## Requirements
Each line from the start of the records through the line containing "return ((1 +" is to be transcribed exactly, and no other line is to be included.

>> START Material for this task

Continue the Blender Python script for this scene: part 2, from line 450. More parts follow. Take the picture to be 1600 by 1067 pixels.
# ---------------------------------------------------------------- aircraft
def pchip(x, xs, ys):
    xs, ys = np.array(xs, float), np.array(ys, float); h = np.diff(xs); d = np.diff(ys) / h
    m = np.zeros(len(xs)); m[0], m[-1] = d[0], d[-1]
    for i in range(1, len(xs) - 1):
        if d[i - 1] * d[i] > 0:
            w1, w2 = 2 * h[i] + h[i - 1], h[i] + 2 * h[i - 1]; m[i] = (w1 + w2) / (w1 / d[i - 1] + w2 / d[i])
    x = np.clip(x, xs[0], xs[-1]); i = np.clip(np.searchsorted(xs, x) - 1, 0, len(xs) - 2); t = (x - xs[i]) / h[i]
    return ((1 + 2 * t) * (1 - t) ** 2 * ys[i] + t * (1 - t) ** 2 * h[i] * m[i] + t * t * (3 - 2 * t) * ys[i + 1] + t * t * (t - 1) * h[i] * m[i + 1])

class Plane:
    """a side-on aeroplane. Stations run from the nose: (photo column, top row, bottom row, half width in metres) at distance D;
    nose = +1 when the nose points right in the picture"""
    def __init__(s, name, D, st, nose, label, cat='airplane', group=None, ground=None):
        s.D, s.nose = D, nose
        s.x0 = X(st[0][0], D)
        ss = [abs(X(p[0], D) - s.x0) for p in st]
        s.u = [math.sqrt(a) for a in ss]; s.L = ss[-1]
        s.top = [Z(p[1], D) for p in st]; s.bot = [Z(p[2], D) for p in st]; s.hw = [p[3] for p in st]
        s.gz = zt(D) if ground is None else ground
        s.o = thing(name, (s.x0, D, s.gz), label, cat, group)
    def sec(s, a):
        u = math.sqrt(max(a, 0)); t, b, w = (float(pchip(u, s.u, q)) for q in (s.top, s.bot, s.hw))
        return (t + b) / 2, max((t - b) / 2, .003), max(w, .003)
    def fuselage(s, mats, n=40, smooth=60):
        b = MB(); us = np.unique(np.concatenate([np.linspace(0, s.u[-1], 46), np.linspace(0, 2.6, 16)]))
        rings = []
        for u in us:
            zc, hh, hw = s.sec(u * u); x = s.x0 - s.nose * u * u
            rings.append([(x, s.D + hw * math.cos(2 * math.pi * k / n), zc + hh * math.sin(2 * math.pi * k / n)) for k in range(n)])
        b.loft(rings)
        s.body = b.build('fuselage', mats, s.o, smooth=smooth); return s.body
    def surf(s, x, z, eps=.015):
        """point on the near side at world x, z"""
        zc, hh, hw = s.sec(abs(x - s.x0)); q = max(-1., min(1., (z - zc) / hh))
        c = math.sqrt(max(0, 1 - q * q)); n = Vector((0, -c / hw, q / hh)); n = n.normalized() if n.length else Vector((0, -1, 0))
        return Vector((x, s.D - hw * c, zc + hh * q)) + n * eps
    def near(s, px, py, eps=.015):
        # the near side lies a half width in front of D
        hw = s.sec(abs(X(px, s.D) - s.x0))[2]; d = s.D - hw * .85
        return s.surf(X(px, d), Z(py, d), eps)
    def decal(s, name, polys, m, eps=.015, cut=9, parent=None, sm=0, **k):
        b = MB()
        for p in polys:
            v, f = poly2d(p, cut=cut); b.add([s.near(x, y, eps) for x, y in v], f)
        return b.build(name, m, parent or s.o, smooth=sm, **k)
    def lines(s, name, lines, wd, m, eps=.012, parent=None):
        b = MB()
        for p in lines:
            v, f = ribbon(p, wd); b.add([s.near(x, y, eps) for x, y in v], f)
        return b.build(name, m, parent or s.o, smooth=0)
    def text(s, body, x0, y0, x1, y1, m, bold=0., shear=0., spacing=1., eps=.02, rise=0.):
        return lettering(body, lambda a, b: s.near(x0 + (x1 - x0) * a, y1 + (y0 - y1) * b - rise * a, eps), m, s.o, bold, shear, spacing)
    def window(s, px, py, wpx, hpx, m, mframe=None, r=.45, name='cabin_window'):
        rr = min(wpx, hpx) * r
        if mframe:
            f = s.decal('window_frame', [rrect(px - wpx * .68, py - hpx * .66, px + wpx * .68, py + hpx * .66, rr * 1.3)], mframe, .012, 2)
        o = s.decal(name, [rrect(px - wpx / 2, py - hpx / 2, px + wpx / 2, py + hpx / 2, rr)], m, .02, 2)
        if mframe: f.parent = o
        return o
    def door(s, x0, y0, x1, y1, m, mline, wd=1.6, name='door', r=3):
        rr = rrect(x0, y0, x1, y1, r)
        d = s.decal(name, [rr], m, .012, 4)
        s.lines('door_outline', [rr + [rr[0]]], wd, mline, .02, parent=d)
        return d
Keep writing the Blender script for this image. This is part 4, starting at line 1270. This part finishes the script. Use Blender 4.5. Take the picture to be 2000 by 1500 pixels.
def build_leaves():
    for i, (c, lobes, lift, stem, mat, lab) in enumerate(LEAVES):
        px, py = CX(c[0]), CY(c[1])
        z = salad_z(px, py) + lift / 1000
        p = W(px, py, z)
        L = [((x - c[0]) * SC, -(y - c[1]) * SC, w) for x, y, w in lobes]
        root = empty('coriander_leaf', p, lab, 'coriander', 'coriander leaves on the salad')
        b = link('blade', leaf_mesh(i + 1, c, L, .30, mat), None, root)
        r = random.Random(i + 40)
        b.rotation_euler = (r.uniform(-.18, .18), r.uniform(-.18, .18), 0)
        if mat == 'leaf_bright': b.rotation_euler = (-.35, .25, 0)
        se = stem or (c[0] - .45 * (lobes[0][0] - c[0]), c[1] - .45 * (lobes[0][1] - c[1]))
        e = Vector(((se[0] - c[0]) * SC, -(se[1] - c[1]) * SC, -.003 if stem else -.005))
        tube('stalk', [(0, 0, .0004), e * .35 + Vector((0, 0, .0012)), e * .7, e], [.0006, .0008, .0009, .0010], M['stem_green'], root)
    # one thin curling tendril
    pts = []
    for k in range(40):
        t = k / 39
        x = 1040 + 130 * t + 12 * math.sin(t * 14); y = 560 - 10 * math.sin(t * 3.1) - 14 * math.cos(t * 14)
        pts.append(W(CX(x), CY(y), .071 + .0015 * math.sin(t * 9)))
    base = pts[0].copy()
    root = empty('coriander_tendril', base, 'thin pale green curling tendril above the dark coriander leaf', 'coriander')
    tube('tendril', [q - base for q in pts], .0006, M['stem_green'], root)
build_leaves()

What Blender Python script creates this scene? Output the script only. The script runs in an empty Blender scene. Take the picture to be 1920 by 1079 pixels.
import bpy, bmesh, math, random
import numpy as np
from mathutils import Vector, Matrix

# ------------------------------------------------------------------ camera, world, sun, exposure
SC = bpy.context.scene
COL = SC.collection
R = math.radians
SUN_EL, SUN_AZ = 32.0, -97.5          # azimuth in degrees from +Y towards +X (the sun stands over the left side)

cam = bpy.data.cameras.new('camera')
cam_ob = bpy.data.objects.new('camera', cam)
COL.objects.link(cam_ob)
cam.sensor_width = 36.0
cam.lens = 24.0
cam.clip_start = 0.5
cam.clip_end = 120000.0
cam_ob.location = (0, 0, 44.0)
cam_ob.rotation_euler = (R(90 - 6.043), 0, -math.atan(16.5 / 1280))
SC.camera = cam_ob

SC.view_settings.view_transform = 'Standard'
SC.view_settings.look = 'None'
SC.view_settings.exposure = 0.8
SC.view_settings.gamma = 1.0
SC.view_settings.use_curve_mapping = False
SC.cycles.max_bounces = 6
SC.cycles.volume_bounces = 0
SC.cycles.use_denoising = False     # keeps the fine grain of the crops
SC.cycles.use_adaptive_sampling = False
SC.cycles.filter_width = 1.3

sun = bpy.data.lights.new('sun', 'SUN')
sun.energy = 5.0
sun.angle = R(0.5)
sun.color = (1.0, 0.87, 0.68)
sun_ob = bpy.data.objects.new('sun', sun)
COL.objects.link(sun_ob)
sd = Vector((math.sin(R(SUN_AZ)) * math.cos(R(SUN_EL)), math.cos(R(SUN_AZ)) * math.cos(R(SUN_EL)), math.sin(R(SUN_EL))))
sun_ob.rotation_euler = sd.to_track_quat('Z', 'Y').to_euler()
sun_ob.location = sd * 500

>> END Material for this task

## Exercise solution
Continue the Blender Python script for this scene: part 2, from line 450. More parts follow. Take the picture to be 1600 by 1067 pixels.
# ---------------------------------------------------------------- aircraft
def pchip(x, xs, ys):
    xs, ys = np.array(xs, float), np.array(ys, float); h = np.diff(xs); d = np.diff(ys) / h
    m = np.zeros(len(xs)); m[0], m[-1] = d[0], d[-1]
    for i in range(1, len(xs) - 1):
        if d[i - 1] * d[i] > 0:
            w1, w2 = 2 * h[i] + h[i - 1], h[i] + 2 * h[i - 1]; m[i] = (w1 + w2) / (w1 / d[i - 1] + w2 / d[i])
    x = np.clip(x, xs[0], xs[-1]); i = np.clip(np.searchsorted(xs, x) - 1, 0, len(xs) - 2); t = (x - xs[i]) / h[i]
    return ((1 + 2 * t) * (1 - t) ** 2 * ys[i] + t * (1 - t) ** 2 * h[i] * m[i] + t * t * (3 - 2 * t) * ys[i + 1] + t * t * (t - 1) * h[i] * m[i + 1])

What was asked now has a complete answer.